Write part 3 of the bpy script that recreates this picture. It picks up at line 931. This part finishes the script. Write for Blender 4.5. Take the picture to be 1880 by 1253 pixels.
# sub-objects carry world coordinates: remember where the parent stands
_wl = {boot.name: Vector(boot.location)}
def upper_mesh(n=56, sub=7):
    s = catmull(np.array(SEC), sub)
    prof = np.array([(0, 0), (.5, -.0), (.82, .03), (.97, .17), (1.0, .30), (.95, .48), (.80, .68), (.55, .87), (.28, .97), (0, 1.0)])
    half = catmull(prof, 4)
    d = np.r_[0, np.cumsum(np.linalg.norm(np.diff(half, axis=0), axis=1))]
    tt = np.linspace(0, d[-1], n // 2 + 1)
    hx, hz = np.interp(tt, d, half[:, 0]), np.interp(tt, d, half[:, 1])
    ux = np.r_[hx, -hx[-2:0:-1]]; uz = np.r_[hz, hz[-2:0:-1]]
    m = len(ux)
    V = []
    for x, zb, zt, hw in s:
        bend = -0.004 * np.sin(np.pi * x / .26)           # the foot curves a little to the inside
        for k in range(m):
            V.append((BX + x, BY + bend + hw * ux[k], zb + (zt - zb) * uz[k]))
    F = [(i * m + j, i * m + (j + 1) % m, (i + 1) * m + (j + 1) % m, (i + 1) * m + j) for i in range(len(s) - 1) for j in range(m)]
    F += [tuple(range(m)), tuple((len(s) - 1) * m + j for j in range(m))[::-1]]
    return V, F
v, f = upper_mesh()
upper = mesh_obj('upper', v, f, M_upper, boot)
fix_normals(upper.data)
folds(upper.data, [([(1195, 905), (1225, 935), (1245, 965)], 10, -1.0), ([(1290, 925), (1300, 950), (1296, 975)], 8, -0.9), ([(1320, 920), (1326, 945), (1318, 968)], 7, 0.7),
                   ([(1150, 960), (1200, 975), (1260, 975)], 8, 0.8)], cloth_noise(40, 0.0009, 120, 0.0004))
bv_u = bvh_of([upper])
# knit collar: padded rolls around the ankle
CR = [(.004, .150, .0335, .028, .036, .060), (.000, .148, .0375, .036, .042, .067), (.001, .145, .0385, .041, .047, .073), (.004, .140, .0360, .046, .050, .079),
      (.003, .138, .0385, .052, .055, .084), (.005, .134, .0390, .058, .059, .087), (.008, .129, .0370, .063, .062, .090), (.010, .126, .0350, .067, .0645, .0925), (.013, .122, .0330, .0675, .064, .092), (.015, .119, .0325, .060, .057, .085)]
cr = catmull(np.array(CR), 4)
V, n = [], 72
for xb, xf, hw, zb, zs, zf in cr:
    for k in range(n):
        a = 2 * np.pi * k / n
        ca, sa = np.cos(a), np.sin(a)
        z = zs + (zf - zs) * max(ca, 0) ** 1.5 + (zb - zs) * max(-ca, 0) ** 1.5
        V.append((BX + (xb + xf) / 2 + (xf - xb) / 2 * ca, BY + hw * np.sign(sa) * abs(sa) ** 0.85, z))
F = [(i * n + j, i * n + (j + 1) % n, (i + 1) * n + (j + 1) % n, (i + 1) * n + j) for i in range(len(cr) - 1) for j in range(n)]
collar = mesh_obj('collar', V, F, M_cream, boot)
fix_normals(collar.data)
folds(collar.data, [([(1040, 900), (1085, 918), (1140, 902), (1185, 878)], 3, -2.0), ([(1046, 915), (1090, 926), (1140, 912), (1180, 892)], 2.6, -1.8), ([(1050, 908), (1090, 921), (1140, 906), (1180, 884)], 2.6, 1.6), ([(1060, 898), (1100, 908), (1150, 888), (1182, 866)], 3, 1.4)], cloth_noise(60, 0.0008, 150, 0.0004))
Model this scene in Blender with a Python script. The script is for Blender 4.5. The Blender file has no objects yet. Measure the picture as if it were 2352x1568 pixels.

☆ ☆ ☆ ☆ ☆

**The request**
Extract every record and return it verbatim.

**Written answer**
Write part 3 of the bpy script that recreates this picture. It picks up at line 931. This part finishes the script. Write for Blender 4.5. Take the picture to be 1880 by 1253 pixels.
# sub-objects carry world coordinates: remember where the parent stands
_wl = {boot.name: Vector(boot.location)}
def upper_mesh(n=56, sub=7):
    s = catmull(np.array(SEC), sub)
    prof = np.array([(0, 0), (.5, -.0), (.82, .03), (.97, .17), (1.0, .30), (.95, .48), (.80, .68), (.55, .87), (.28, .97), (0, 1.0)])
    half = catmull(prof, 4)
    d = np.r_[0, np.cumsum(np.linalg.norm(np.diff(half, axis=0), axis=1))]
    tt = np.linspace(0, d[-1], n // 2 + 1)
    hx, hz = np.interp(tt, d, half[:, 0]), np.interp(tt, d, half[:, 1])
    ux = np.r_[hx, -hx[-2:0:-1]]; uz = np.r_[hz, hz[-2:0:-1]]
    m = len(ux)
    V = []
    for x, zb, zt, hw in s:
        bend = -0.004 * np.sin(np.pi * x / .26)           # the foot curves a little to the inside
        for k in range(m):
            V.append((BX + x, BY + bend + hw * ux[k], zb + (zt - zb) * uz[k]))
    F = [(i * m + j, i * m + (j + 1) % m, (i + 1) * m + (j + 1) % m, (i + 1) * m + j) for i in range(len(s) - 1) for j in range(m)]
    F += [tuple(range(m)), tuple((len(s) - 1) * m + j for j in range(m))[::-1]]
    return V, F
v, f = upper_mesh()
upper = mesh_obj('upper', v, f, M_upper, boot)
fix_normals(upper.data)
folds(upper.data, [([(1195, 905), (1225, 935), (1245, 965)], 10, -1.0), ([(1290, 925), (1300, 950), (1296, 975)], 8, -0.9), ([(1320, 920), (1326, 945), (1318, 968)], 7, 0.7),
                   ([(1150, 960), (1200, 975), (1260, 975)], 8, 0.8)], cloth_noise(40, 0.0009, 120, 0.0004))
bv_u = bvh_of([upper])
# knit collar: padded rolls around the ankle
CR = [(.004, .150, .0335, .028, .036, .060), (.000, .148, .0375, .036, .042, .067), (.001, .145, .0385, .041, .047, .073), (.004, .140, .0360, .046, .050, .079),
      (.003, .138, .0385, .052, .055, .084), (.005, .134, .0390, .058, .059, .087), (.008, .129, .0370, .063, .062, .090), (.010, .126, .0350, .067, .0645, .0925), (.013, .122, .0330, .0675, .064, .092), (.015, .119, .0325, .060, .057, .085)]
cr = catmull(np.array(CR), 4)
V, n = [], 72
for xb, xf, hw, zb, zs, zf in cr:
    for k in range(n):
        a = 2 * np.pi * k / n
        ca, sa = np.cos(a), np.sin(a)
        z = zs + (zf - zs) * max(ca, 0) ** 1.5 + (zb - zs) * max(-ca, 0) ** 1.5
        V.append((BX + (xb + xf) / 2 + (xf - xb) / 2 * ca, BY + hw * np.sign(sa) * abs(sa) ** 0.85, z))
F = [(i * n + j, i * n + (j + 1) % n, (i + 1) * n + (j + 1) % n, (i + 1) * n + j) for i in range(len(cr) - 1) for j in range(n)]
collar = mesh_obj('collar', V, F, M_cream, boot)
fix_normals(collar.data)
folds(collar.data, [([(1040, 900), (1085, 918), (1140, 902), (1185, 878)], 3, -2.0), ([(1046, 915), (1090, 926), (1140, 912), (1180, 892)], 2.6, -1.8), ([(1050, 908), (1090, 921), (1140, 906), (1180, 884)], 2.6, 1.6), ([(1060, 898), (1100, 908), (1150, 888), (1182, 866)], 3, 1.4)], cloth_noise(60, 0.0008, 150, 0.0004))
Model this scene in Blender with a Python script. The script is for Blender 4.5. The Blender file has no objects yet. Measure the picture as if it were 2352x1568 pixels.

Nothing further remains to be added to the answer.